For those not in the know, Jack Ryan starts out as an low level CIA Analyst, who then through various sets of key insights or right place/right time combinations manages to make a lot of money in the stock market, save the Duke of Buckingham from terrorists, stop a nuclear bomb in Denver's superbowl, get some high level Soviets to defect, makes peace in the Middle East, helps the drug war in Columbia, and then as he gets to the top of the chain in the CIA begins to move to full politics becoming President after being confirmed as a replacement VP (after getting the corrupt one put in jail) just before a plane smashes into the capital building during a State of the Union, which as you can imagine kills most of the political parties, so they all have to start over. Then misc challenges from other world powers trying to show the US up.

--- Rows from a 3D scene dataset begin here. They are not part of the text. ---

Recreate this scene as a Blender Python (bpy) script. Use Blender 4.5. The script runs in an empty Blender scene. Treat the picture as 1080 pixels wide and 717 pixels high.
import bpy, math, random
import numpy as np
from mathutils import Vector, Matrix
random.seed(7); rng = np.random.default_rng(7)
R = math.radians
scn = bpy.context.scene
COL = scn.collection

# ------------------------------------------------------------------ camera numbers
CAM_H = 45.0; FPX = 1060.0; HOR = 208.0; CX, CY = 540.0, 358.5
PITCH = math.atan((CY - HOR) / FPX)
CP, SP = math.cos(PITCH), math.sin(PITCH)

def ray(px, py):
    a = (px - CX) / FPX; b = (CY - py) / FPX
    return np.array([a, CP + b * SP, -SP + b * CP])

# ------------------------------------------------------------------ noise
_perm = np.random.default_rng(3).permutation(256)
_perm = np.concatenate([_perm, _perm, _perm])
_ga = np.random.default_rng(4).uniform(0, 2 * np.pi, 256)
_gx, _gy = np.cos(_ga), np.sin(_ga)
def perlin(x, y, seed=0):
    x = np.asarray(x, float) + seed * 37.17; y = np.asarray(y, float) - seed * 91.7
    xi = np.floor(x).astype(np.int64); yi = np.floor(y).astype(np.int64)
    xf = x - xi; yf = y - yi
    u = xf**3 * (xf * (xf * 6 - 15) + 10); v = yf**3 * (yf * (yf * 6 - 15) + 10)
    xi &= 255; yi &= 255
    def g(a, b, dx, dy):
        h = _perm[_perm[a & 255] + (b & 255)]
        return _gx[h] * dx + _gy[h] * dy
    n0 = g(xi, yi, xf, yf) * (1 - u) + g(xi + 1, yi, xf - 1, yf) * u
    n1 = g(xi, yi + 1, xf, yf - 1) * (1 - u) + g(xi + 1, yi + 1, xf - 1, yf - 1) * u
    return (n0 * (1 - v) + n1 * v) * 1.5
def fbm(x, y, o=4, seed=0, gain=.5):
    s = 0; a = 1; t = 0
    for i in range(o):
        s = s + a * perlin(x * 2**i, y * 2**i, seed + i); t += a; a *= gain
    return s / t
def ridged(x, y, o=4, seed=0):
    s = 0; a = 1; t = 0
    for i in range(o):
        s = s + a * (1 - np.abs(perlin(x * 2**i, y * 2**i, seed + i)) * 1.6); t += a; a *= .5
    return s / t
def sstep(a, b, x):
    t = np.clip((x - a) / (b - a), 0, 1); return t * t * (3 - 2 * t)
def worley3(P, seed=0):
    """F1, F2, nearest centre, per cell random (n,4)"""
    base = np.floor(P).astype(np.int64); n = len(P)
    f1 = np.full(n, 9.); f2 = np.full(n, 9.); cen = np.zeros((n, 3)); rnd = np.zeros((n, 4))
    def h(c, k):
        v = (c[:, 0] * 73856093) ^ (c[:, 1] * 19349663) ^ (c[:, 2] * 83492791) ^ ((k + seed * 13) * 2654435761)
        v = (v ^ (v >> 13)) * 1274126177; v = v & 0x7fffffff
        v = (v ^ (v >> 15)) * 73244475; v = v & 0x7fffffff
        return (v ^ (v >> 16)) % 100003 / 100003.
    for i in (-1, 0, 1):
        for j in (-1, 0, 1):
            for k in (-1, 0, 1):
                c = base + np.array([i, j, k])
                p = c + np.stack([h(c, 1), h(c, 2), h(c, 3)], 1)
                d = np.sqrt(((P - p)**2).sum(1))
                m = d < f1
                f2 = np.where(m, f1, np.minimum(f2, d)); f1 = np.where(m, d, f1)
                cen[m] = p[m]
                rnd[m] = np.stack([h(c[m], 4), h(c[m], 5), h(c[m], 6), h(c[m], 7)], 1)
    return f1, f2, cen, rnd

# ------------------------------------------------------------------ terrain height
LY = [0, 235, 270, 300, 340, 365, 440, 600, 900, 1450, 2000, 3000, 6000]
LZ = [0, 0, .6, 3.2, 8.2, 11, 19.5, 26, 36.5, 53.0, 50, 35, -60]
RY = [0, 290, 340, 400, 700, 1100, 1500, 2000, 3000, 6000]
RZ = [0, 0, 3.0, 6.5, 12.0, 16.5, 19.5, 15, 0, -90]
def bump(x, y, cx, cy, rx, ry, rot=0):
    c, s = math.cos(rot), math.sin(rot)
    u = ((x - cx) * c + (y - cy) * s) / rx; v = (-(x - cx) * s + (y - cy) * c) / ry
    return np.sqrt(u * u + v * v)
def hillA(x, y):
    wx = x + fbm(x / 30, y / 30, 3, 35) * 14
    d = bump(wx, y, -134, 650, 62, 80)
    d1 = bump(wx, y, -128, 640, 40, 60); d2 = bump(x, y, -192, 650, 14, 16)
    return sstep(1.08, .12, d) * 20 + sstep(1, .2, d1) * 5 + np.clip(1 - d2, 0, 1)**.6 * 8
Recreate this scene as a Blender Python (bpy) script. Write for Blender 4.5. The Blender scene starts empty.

Anyways, Jack Ryan is almost always the smartest guy in the room, but becomes one along the way willing to do the hard thing, draw a line in the sand which nobody dare cross lest they deal with the Imperial might of the US, etc.
Along the way Jack becomes something of a caricature of an ideal conservative president. Which I think does him some injustice, especially based on some of the things he'd done in earlier books, but that is what it is. Tom Clancy was always a very conservative person politically speaking, and after he sort of wrote Jack Ryan into a corner (hard to do most of the same things as before when you're President) he just sort of wrote Jack as he'd want a president to be. Sort of the John Wayne/Charleston Heston as Commander in Chief role.
Anyways, along the way he developed another character that is probably his second favorite character, but one who could have a more free hand. John Clark starts out as a CIA Black Ops specialist as a character in several of the early books, but Clancy fell in love with him. He went so far as to write an entire book as backstory for Clark. That book is by itself actually very good, although somewhat formulaic. Clark shows up more often and longer until he basically becomes a core secondary character and involved in nearly everything going on as the hands/feet on the ground working to further US interests. Domingo Chavez is the younger impersonation of him, and Ding is a good story, but never able to own the scene like any others. eventually with Jack Ryan as president, Clancy suddenly realizes he needs some more characters and brings Jack Ryan Junior out of the wings, and turns him into a slightly more paramilitary version of his father. Still very bright analyst but also an operator type more than willing to get his hands wet in black ops work. Some of the later books take some liberties with this story line, and in fact they bring in a pair of the Ryan cousins who were never mentioned before, so it suddenly becomes a family affair. That I've thought was a crutch and a bad story choice. Surely they could find some other patriots who weren't Ryan family.
So this all being said, with Tom Clancy passing away, we will see no more books of this series, at least none by the master himself. There have been a variety of movies interpretations, but they're all basically flawed in some way or other. I actually refused to see the Sum of All Fears with Ben Affleck as Jack Ryan, because, well., Ben Affleck. They also recently had the one with Kevin Costner & Chris Pine, but I didn't have the opportunity to see that in the theater, so I'll check it out when it makes it to DVD.
I expect to see other movies come out over time, as Clancy himself was often a roadblock to the studios in the past, now that he's gone, I imagine the family will want to cash in on that avenue.
Anyways, I'll miss getting new books every couple of years, but who knows, hopefully someone else will be able to step up to the plate over time with something similar.